Spot each line that carries the word "More"; copy those lines.

Given information:
● ● ● ●

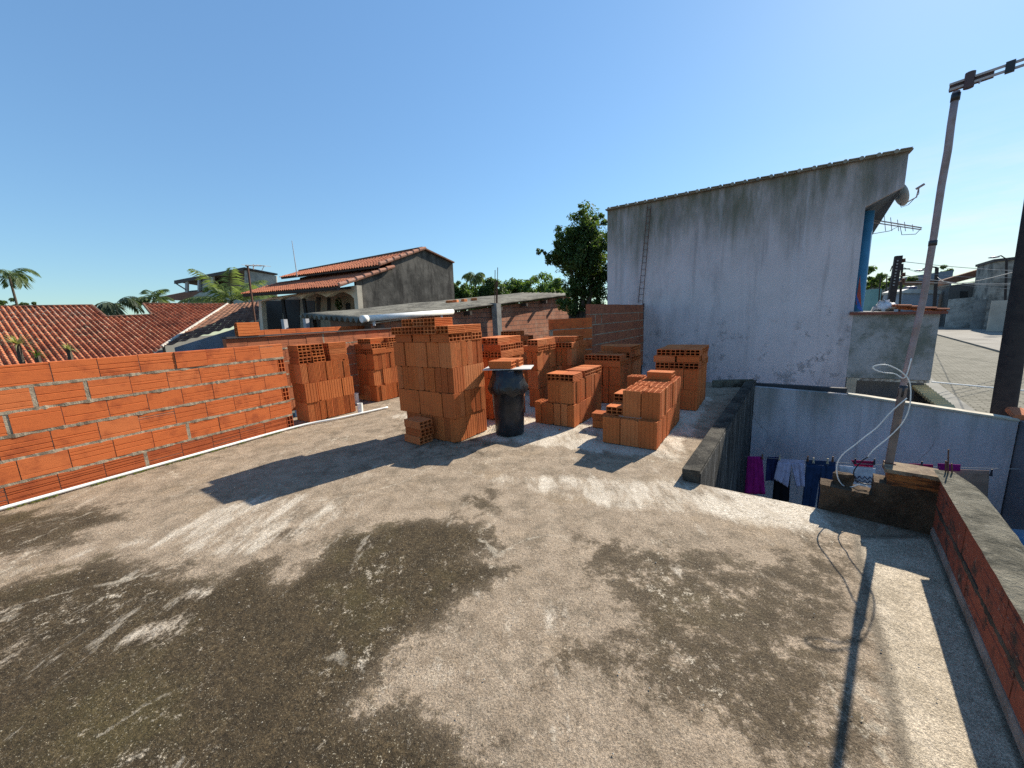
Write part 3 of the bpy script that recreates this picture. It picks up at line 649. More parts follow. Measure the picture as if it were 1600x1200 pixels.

● ● ● ●

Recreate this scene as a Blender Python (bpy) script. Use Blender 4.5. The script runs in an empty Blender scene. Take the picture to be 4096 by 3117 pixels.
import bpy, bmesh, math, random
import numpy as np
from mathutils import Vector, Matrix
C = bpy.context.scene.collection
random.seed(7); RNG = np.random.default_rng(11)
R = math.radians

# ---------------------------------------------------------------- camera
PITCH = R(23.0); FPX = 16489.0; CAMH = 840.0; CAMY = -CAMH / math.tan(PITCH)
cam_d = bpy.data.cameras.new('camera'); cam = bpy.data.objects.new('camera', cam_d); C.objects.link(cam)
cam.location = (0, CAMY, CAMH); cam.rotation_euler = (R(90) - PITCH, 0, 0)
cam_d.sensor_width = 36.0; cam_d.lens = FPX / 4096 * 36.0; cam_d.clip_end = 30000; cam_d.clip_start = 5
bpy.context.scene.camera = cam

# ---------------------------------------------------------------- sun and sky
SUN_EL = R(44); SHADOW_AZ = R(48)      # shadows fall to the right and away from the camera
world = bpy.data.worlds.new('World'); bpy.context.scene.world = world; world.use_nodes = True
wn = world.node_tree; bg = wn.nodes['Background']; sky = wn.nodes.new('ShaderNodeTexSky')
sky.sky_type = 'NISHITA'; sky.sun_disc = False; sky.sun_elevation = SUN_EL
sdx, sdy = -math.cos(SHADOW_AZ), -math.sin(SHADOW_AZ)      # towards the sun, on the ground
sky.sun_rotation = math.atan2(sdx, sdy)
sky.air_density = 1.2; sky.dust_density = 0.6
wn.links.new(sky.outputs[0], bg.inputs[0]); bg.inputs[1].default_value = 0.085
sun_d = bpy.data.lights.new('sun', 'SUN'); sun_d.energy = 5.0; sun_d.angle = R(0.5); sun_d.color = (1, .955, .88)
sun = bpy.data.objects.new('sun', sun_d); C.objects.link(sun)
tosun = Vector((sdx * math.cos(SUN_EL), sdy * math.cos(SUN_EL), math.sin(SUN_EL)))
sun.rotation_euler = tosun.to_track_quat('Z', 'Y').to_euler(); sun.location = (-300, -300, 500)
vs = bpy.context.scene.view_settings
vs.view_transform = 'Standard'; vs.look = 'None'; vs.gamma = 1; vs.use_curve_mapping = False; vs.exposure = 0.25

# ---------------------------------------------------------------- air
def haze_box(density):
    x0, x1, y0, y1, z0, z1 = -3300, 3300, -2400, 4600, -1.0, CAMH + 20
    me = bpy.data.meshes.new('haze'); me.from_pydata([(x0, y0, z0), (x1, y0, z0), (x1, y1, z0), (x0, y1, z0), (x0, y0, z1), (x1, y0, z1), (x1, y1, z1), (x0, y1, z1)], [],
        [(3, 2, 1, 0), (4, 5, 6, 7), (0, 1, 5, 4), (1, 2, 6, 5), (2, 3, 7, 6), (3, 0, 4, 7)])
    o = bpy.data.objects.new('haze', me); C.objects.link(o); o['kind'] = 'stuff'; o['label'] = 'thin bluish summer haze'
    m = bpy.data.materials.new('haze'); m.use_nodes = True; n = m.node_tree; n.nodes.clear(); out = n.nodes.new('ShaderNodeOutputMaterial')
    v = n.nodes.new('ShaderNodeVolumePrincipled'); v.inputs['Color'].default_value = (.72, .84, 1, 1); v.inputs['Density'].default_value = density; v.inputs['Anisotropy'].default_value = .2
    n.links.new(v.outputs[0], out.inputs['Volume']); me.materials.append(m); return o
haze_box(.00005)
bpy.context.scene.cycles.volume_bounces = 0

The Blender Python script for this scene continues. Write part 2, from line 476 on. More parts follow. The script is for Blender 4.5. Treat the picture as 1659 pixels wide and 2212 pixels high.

● ● ● ●

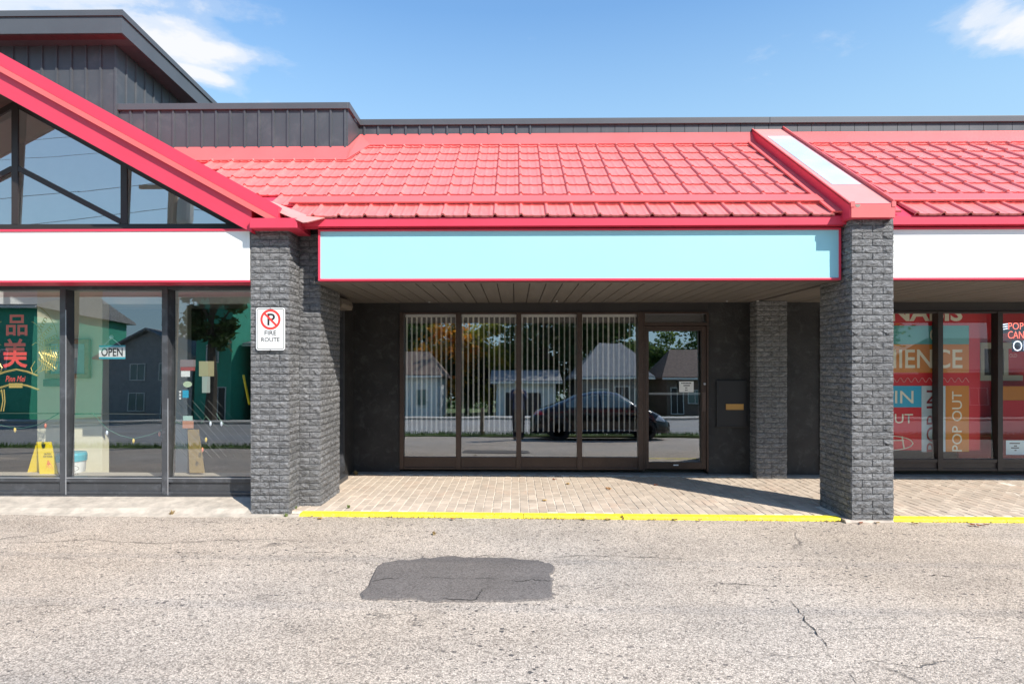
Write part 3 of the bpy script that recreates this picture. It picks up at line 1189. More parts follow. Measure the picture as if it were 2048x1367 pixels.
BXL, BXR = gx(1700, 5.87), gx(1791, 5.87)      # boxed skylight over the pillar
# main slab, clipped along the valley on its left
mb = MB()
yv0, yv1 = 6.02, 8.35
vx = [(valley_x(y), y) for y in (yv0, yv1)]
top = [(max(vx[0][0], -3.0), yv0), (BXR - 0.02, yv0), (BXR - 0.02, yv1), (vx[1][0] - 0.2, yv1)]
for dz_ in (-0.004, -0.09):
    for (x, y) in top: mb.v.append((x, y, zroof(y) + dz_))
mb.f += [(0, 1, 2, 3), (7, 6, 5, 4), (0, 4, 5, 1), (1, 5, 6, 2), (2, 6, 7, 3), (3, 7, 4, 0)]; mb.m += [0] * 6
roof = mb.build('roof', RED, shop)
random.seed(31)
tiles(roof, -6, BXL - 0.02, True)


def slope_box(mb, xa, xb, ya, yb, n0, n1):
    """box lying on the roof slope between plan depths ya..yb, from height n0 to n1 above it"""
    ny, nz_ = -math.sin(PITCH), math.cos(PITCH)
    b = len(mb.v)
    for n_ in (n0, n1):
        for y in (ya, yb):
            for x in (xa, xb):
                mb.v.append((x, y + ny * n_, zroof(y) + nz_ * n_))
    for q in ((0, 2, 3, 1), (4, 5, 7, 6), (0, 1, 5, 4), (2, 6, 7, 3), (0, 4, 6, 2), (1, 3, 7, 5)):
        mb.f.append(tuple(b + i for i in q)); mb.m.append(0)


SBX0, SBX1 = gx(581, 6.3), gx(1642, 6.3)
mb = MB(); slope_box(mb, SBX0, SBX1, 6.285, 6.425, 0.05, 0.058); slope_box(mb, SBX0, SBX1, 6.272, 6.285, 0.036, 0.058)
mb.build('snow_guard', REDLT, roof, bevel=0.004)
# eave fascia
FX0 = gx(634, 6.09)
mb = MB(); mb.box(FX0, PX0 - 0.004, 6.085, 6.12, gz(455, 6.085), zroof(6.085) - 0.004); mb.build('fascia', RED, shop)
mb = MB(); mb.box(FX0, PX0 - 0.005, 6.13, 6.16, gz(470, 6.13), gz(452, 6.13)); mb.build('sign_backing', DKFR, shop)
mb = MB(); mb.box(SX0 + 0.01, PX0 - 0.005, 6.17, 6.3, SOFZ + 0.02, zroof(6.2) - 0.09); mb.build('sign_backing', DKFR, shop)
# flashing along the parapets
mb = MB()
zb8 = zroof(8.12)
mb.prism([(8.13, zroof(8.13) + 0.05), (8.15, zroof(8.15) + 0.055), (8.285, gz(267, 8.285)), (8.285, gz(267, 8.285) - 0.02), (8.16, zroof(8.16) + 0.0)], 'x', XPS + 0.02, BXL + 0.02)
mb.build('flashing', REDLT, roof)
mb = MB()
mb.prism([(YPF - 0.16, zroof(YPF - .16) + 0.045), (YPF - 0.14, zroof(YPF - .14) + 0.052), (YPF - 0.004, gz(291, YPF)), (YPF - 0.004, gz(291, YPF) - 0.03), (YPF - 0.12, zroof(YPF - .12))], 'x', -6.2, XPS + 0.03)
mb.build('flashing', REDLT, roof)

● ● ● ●

Finished exercise:
Write part 3 of the bpy script that recreates this picture. It picks up at line 649. More parts follow. Measure the picture as if it were 1600x1200 pixels.
The Blender Python script for this scene continues. Write part 2, from line 476 on. More parts follow. The script is for Blender 4.5. Treat the picture as 1659 pixels wide and 2212 pixels high.
Write part 3 of the bpy script that recreates this picture. It picks up at line 1189. More parts follow. Measure the picture as if it were 2048x1367 pixels.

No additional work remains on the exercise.